The collection is divided into several series, based on format: Photo Albums, Negatives,
Photographs, and Printed Material. The majority of the collection consists of photographs
and negatives, taken predominately in the 1950's, presumably by Eichelberg. The original
order of the material was maintained whenever possible, and some of the descriptions offered
below reflect the original label text, which may or not be accurate. Images were taken
largely in Wisconsin, but Illinois and Iowa are also well represented. Many of the
photographs are stamped with Eichelberg's identifier, but other stamps indicative of other
photographers are found in the collection, including Edwin Wilson, Alvin Lea, and Kaufmann
& Fabry and Co., a commercial photography firm located in Chicago. Many of the
photographs capture the declining years of the electric interurban and streetcar systems.
(The last electric streetcar in Milwaukee was discontinued on March 2, 1958). Eichelberg
photographed retired and abandoned streetcars, and in one case, the dismantling of a
streetcar. A few reprints of late nineteenth- and early twentieth-century photographs
(denoted as reprints in the list below by the use of brackets) offer interesting views of
downtown Milwaukee. Other images show mid-century Milwaukee-area street scenes.
Eichelberg identified his negatives variably using the following terms: engines or electric
railways, railroad and railway companies, dates and locations where the photographs were
taken, route numbers, individual car numbers and types of views. A few interior streetcar
views are included in this series. The negatives retain Eichelberg's own descriptive system,
and their organization at the time of donation to the Archives is intact.

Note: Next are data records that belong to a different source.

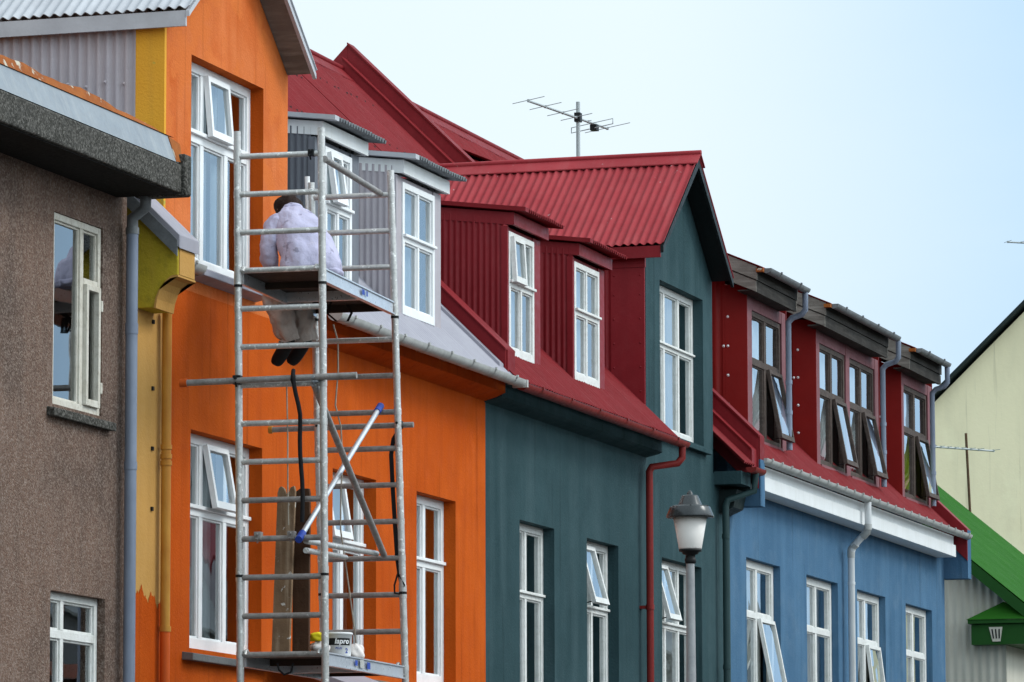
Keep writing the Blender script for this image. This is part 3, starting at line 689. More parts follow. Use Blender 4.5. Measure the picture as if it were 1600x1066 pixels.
mb = MB(); mb.prism([(32.18, -0.36, 6.56), (32.18, -0.36, 6.66), (32.18, 1.0, 7.98), (32.18, 1.0, 7.88)], (0.40, 0, 0)); obj('coping', mb, 'grey_roof', co, bevel=0.006)
mb = MB(); mb.prism([(32.165, -0.345, 6.50), (32.165, -0.345, 6.62), (32.165, 1.0, 7.94), (32.165, 1.0, 7.80)], (0.014, 0, 0)); obj('flashing', mb, 'galv_dark', co)
mb = MB(); mb.tube([(32.66, -0.075, 3.78), (32.66, -0.075, 6.16)], 0.037, 12)
for zz in (5.05, 5.12, 5.0): mb.tube([(32.66, -0.075, zz), (32.66, -0.075, zz+0.035)], 0.044, 12)
mb.tube([(32.66, -0.075, 3.76), (32.66, -0.075, 3.80)], 0.045, 12)
obj('downpipe', mb, 'ochre_pipe', oh)
mb = MB(); mb.tube([(32.66, -0.075, 0.3), (32.66, -0.075, 3.77)], 0.037, 12); obj('downpipe', mb, 'orange_pipe', oh)
for zz in (6.05, 5.55, 5.10, 4.65):
    mb = MB(); mb.box(32.50, 32.53, -0.03, -0.016, zz, zz+0.03); obj('wall_bracket', mb, 'black', oh)
# lower part of the end wall already painted orange
mb = MB(); N = 60; v = []
for i in range(N+1):
    x = 32.055+0.68*i/N; v += [(x, -0.019, 0.13), (x, -0.019, 4.07+0.035*math.sin(i*0.33)+0.018*math.sin(i*0.81+1)+0.010*math.sin(i*1.9)-0.0016*i)]
mb.add(v, [(2*i, 2*i+2, 2*i+3, 2*i+1) for i in range(N)]); obj('fresh_paint', mb, 'orange', oh)
# dormers
dormer(oh, 36.12, 37.22, 36.34, 37.01, 'slate_clad', 'galv_dark', 'fascia_white', 'slate_clad', opens=[(0, 1, 8)], blinds=[(0.0, 1.0, 'curtain', 0, 1)], edge_m='white_sheet')
dormer(oh, 38.20, 39.43, 38.34, 39.22, 'grey_clad', 'galv_dark', 'fascia_white', 'grey_clad', blinds=[(0.0, 1.0, 'curtain', 0, 1)], edge_m='white_sheet')
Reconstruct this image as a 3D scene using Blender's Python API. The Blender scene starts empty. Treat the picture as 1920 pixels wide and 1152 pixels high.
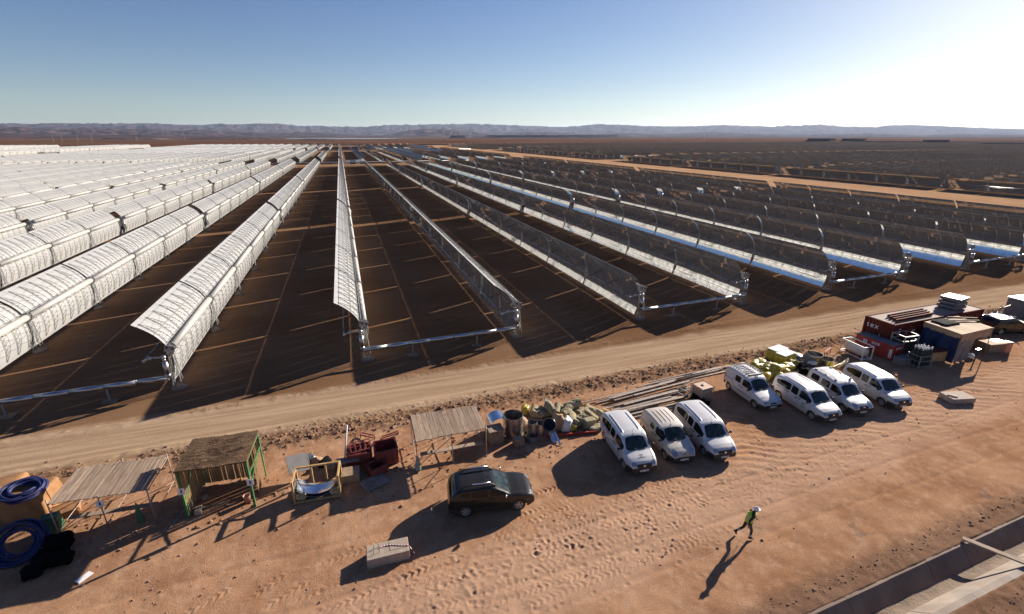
import bpy, math, random
import numpy as np
from mathutils import Vector, Matrix, Euler
from mathutils.bvhtree import BVHTree

R = math.radians
random.seed(7)
rng = np.random.default_rng(7)
scene = bpy.context.scene
COL = scene.collection

# ------------------------------------------------------------------ camera
CAM_H = 17.7
F_PX, HOR_Y, VP_X = 900.0, 256.0, 636.0        # focal length in photo pixels, horizon line, vanishing point of the rows
PITCH = math.atan((576 - HOR_Y) / F_PX)
_uv, _vv = (VP_X - 960) / F_PX, (576 - HOR_Y) / F_PX
YAW = math.atan2(_uv, math.cos(PITCH) + _vv * math.sin(PITCH))
cam_d = bpy.data.cameras.new('camera')
cam_d.sensor_width = 36.0
cam_d.lens = 36.0 * F_PX / 1920.0
cam_d.clip_start = 0.1
cam_d.clip_end = 120000
cam = bpy.data.objects.new('camera', cam_d)
COL.objects.link(cam)
cam.location = (0, 0, CAM_H)
cam.rotation_euler = (R(90) - PITCH, 0, YAW)
scene.camera = cam
scene.render.resolution_x, scene.render.resolution_y = 1024, 614

# ------------------------------------------------------------------ sky, sun, exposure
SUN_AZ, SUN_EL = R(23.5), R(20.4)              # azimuth measured from +X towards +Y
world = bpy.data.worlds.new('World')
scene.world = world
world.use_nodes = True
wn = world.node_tree
sky = wn.nodes.new('ShaderNodeTexSky')
sky.sky_type = 'NISHITA'
sky.sun_disc = False
sky.sun_elevation = SUN_EL
sky.sun_rotation = R(90) - SUN_AZ
sky.altitude = 1200
sky.air_density = 1.0
sky.dust_density = 0.8
sky.ozone_density = 2.2
bg = wn.nodes['Background']
bg.inputs['Strength'].default_value = 0.050
# the sky's own glare is softened (a camera's shoulder) and its blue kept clean
_d = wn.nodes.new('ShaderNodeVectorMath'); _d.operation = 'MULTIPLY_ADD'
_d.inputs[1].default_value = (1 / 34,) * 3; _d.inputs[2].default_value = (1, 1, 1)
_q = wn.nodes.new('ShaderNodeVectorMath'); _q.operation = 'DIVIDE'
_h = wn.nodes.new('ShaderNodeHueSaturation'); _h.inputs['Saturation'].default_value = 1.22; _h.inputs['Hue'].default_value = .517
wn.links.new(sky.outputs['Color'], _d.inputs[0]); wn.links.new(sky.outputs['Color'], _q.inputs[0]); wn.links.new(_d.outputs[0], _q.inputs[1])
wn.links.new(_q.outputs[0], _h.inputs['Color']); wn.links.new(_h.outputs[0], bg.inputs['Color'])

sun_d = bpy.data.lights.new('sun', 'SUN')
sun_d.energy = 5.0
sun_d.angle = R(0.5)
sun_d.color = (1.0, 0.90, 0.78)
sun = bpy.data.objects.new('sun', sun_d)
COL.objects.link(sun)
sdir = Vector((math.cos(SUN_AZ) * math.cos(SUN_EL), math.sin(SUN_AZ) * math.cos(SUN_EL), math.sin(SUN_EL)))
sun.rotation_euler = sdir.to_track_quat('Z', 'Y').to_euler()
sun.location = (60, 40, 60)

scene.view_settings.view_transform = 'Standard'
scene.view_settings.look = 'None'
scene.view_settings.gamma = 1.0
scene.view_settings.use_curve_mapping = False
scene.view_settings.exposure = 1.2

# ------------------------------------------------------------------ photo pixel -> point at a height
_c, _s = math.cos(YAW), math.sin(YAW)
def _rot(x, y): return x * _c - y * _s, x * _s + y * _c
_f = _rot(0, math.cos(PITCH)); FWD = Vector((_f[0], _f[1], -math.sin(PITCH)))
_r = _rot(1, 0); RGT = Vector((_r[0], _r[1], 0))
_u = _rot(0, math.sin(PITCH)); UPV = Vector((_u[0], _u[1], math.cos(PITCH)))
def ray(px, py): return FWD + RGT * ((px - 960) / F_PX) + UPV * ((576 - py) / F_PX)
def G(px, py, z=0.0):
    d = ray(px, py)
    return Vector((0, 0, CAM_H)) + d * ((z - CAM_H) / d.z)
def proj(q):
    d = Vector(q) - Vector((0, 0, CAM_H)); zz = d.dot(FWD)
    if zz < 0.5: return None
    return 960 + F_PX * d.dot(RGT) / zz, 576 - F_PX * d.dot(UPV) / zz

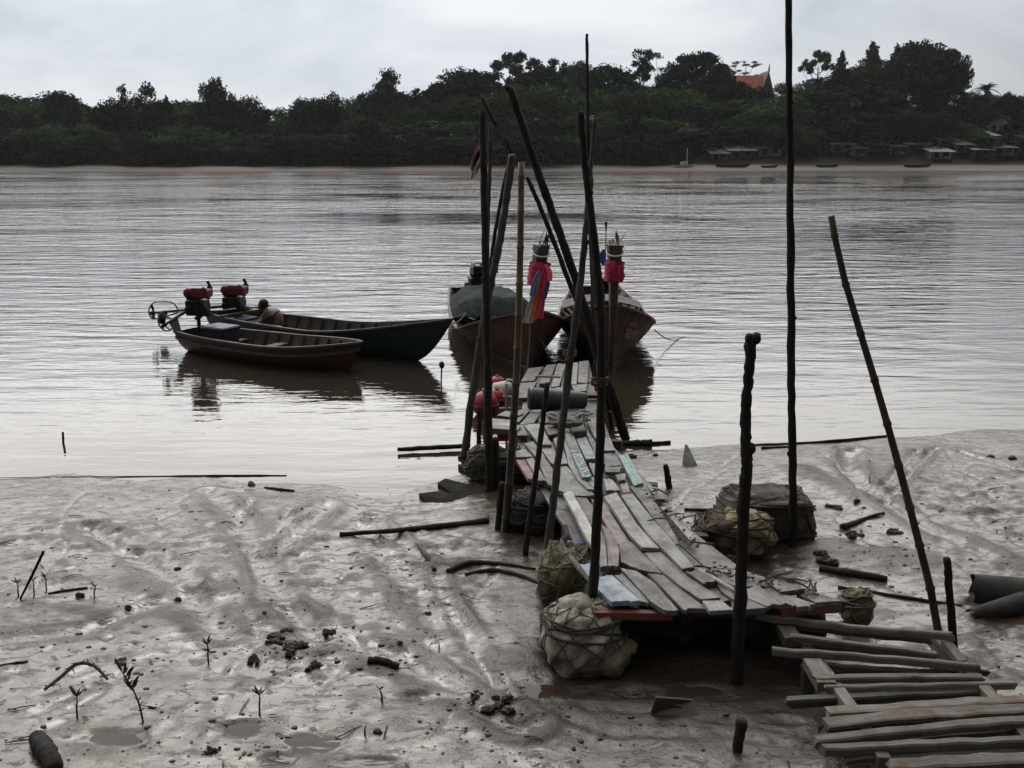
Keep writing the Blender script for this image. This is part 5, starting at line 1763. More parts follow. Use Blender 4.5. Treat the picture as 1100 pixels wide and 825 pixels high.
# tangled pale rope and rag heap, grey block
c = at_deck(612, 455, .04); rd = random.Random(4)
pts = []
for k in range(60):
    a = k * .83; r = .05 + .17 * rd.random()
    pts.append(c + V((r * math.cos(a) * 1.3, r * math.sin(a), .02 + .10 * rd.random())))
P_, r_ = smoothpts(pts, [.013] * len(pts), 3)
mb = MB(); mb.tube(P_, r_, 5)
root = empty('rope_heap', tuple(c), 'heap of pale tangled rope and rag in the middle of the jetty', 'rope heap')
mb.build('rope', plain('pale_rope', (.34, .33, .31), .9, .3, 30), root, c, smooth=True)
mb = MB(); mb.blob(c + V((-.04, -.03, .03)), (.17, .12, .07), 18, 12, .3, 2.5, 4); mb.build('rag', m_conc, root, c, smooth=True)
p = at_deck(621, 466, .05); mb = MB(); mb.box((0, 0, 0), (.16, .14, .11), Matrix.Rotation(.3, 3, 'Z'))
tag(mb.build('stone_block', plain('dark_stone', (.10, .095, .09), .8, .4, 10), None, None, bevel=.012), 'dark grey block beside the rope heap on the jetty', 'block').location = p
# bent pipe handrail piece and blue tray at the left edge, near end
m_pipe = plain('muddy_pipe', (.15, .13, .115), .7, .4, 12)
P_, r_ = smoothpts([at_deck(607, 565, .12), at_deck(609, 576, .06), at_deck(604, 581, .02), at_deck(606, 590, .0), at_deck(622, 610, -.02), at_deck(646, 636, -.03)], [.022] * 6, 5)
mb = MB(); mb.tube(P_, r_, 8); tag(mb.build('bent_pipe', m_pipe, None, P_[8]), 'bent muddy pipe along the left edge of the jetty above the netted floats', 'pipe')
root = empty('blue_tray', tuple(at_deck(623, 584, -.06)), 'dark tray with a bright blue rim under the white plank', 'tray')
mb = MB(); mb.box((0, 0, -.03), (.20, .16, .05)); mb.build('tray_body', m_dark, root)
mb = MB(); mb.box((0, 0, .005), (.19, .06, .018)); mb.build('rim', plain('bright_blue', (.06, .10, .32), .5, .3, 10), root)
# scraps scattered on the muddy plank
rd = random.Random(9)
mb = MB()
for k in range(150):
    t = rd.random(); s_ = rd.gauss(0, .5)
    x = (700 + (745 - 700) * t + s_ * 16) if k < 60 else rd.uniform(760, 880); y = (525 + (588 - 525) * t) if k < 60 else 612 + (x - 760) * .19 + rd.gauss(0, 4)
    p = at_deck(x, y, .045)
    if rd.random() < .86:
        mb.blob(p, (rd.uniform(.006, .02), rd.uniform(.006, .018), rd.uniform(.003, .009)), 7, 5, .5, 3, k)
    else:
        a = rd.uniform(0, 6.28); L = rd.uniform(.06, .22); d = V((math.cos(a), math.sin(a), .1)) * L
        mb.tube([p, p + d * .5 + V((0, 0, .01)), p + d], [.006, .007, .004], 5)
tag(mb.build('litter', plain('dark_litter', (.040, .034, .028), .7, .4, 20), None, at_deck(720, 555)), 'twigs and crumbs of mud scattered along the right side of the jetty', 'litter', kind='stuff')

# ------------------------------------------------------------------ floats round the jetty
def net(mb, c, rad, n, r, seed, rot=None, lo=-1.0, hi=1.0, loose=1.06):
    rd = random.Random(seed)
    from mathutils import noise as mn
    for k in range(n):
        ax = V((rd.gauss(0, 1), rd.gauss(0, 1), rd.gauss(0, .8))).normalized()
        s_ = ax.orthogonal().normalized(); u = ax.cross(s_); off = rd.uniform(-.55, .55)
        pts = []
        for j in range(25):
            a = 2 * PI * j / 24
            d = (s_ * math.cos(a) + u * math.sin(a)) * math.sqrt(1 - off * off) + ax * off
            d += V((mn.noise(d * 2 + V((k, 0, 0))), mn.noise(d * 2 + V((0, k, 0))), mn.noise(d * 2 + V((0, 0, k))))) * .16
            d.normalize()
            p = V((d.x * rad[0], d.y * rad[1], d.z * rad[2])) * loose * (1 + .05 * rd.random())
            if rot is not None: p = rot @ p
            p = V(c) + p
            pts.append(p)
        mb.tube(pts, r, 5, cap=False)


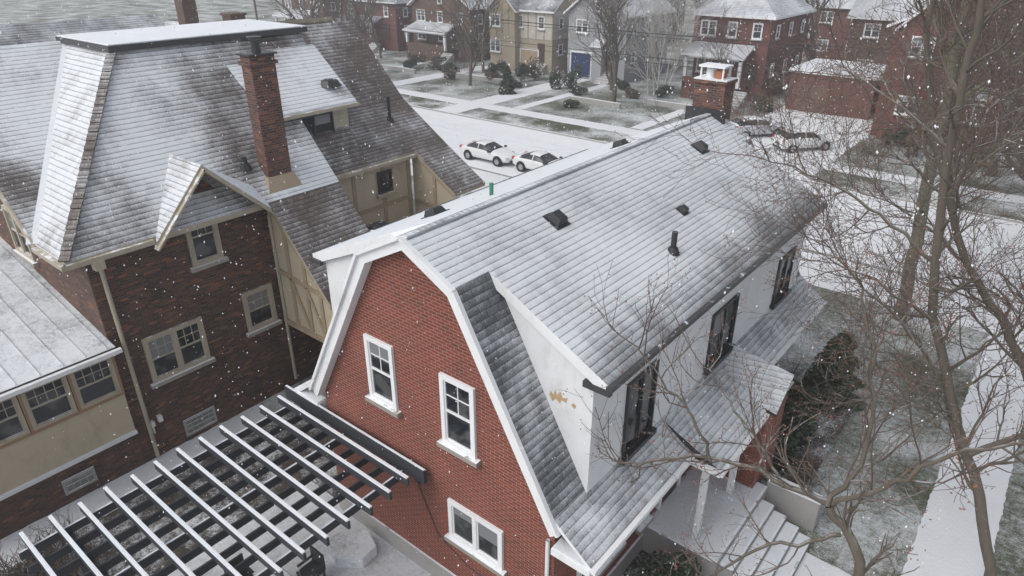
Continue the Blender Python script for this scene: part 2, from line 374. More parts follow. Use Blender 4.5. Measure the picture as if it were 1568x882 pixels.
df.box((-4.38,12.35,3.3),(-4.17,15.1,3.46))
mk('porch_posts_and_door_trim',df,mWhite,red)
hd=MB();hs=MB()
hd.slab([(-5.42,12.2,4.33),(-3.85,12.2,3.6),(-3.85,15.2,3.6),(-5.42,15.2,4.33)],.14,hs)
hd.slab([(-5.42,16.95,3.9),(-3.6,16.95,3.6),(-3.6,16.0,4.3),(-5.42,16.0,4.6)][::-1],.08,hs)
hd.slab([(-5.42,16.0,4.6),(-5.42,15.05,3.9),(-3.6,15.05,3.6),(-3.6,16.0,4.3)],.08,hs)
mk('entry_hood_shingles',hd,mRoofPent,red);mk('entry_hood_edges',hs,mDark,red)
hg=MB();hg.poly([(-3.75,15.15,3.55),(-3.75,16.85,3.55),(-3.75,16.0,4.2)]);mk('entry_gable',hg,mStucco,red)
hg=MB();hg.box((-5.5,15.2,0.6),(-3.85,16.8,3.55));mk('entry_bay_brick',hg,mRedBrick,red)
hw=MB();hw.beam((-3.8,12.15,3.52),(-3.8,15.0,3.52),.11,.11);hw.box((-5.3,12.12,3.46),(-3.8,12.2,3.62));mk('hood_gutter',hw,mWhite,red)
st=MB();sn=MB()
st.box((-5.6,12.2,0),(-3.55,15.6,.86))
for k in range(4):
    x=-3.55+k*.36;z=.86-.17*(k+1);st.box((x,12.4,0),(x+.36-.001,15.2,z))
    sn.box((x+.02,12.42,z),(x+.31,15.18,z+.025))
sn.box((-5.5,12.25,.86),(-3.6,15.55,.885))
st.box((-3.6,15.62,0),(-2.2,15.95,1.0));sn.box((-3.58,15.6,1.0),(-2.18,15.97,1.04))
mk('entry_steps',st,mKerb,red,bevel=.015);mk('entry_steps_snow',sn,mSnow,red,bevel=.01)
def rz(x): return 9.3-(x-cx)*.518 if x>cx else 9.3+(x-cx)*SL
rv=MB()
def boxvent(x,y,s=.36,h=.18):
    z=rz(x);u=V((1,0,-.518 if x>cx else SL)).normalized();vv=V((0,1,0));nn=u.cross(vv)
    if nn.z<0: nn=-nn
    o=V((x,y,z));rv.ob(o,u,vv,nn,-s*.65,s*.65,-s*.65,s*.65,0,.02);i=len(rv.v)
    rv.ob(o,u,vv,nn,-s/2,s/2,-s/2,s/2,.02,h)
    for k in range(i+4,i+8):
        p=V(rv.v[k]);c=o+nn*h;rv.v[k]=tuple(c+(p-c)*.72)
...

The printed material contains rail-related documents dating largely from the 1940's and
1950's, including Chicago & North Western Railroad Operating Department Rule Books and
employee time tables, train schedules from various companies, and A
Street Railway Guide of Milwaukee including Motor Bus Routes published by the
Milwaukee Electric Railway and Light Company circa 1924. Newspaper clippings, largely from
the Milwaukee Journal and the Milwaukee Sentinel, relate to train wrecks, tower fires, anniversary runs, last
rides of streetcars and interurbans, dedications and advertisements of new trains, and the
1949 Railroad Fair in Chicago, Illinois.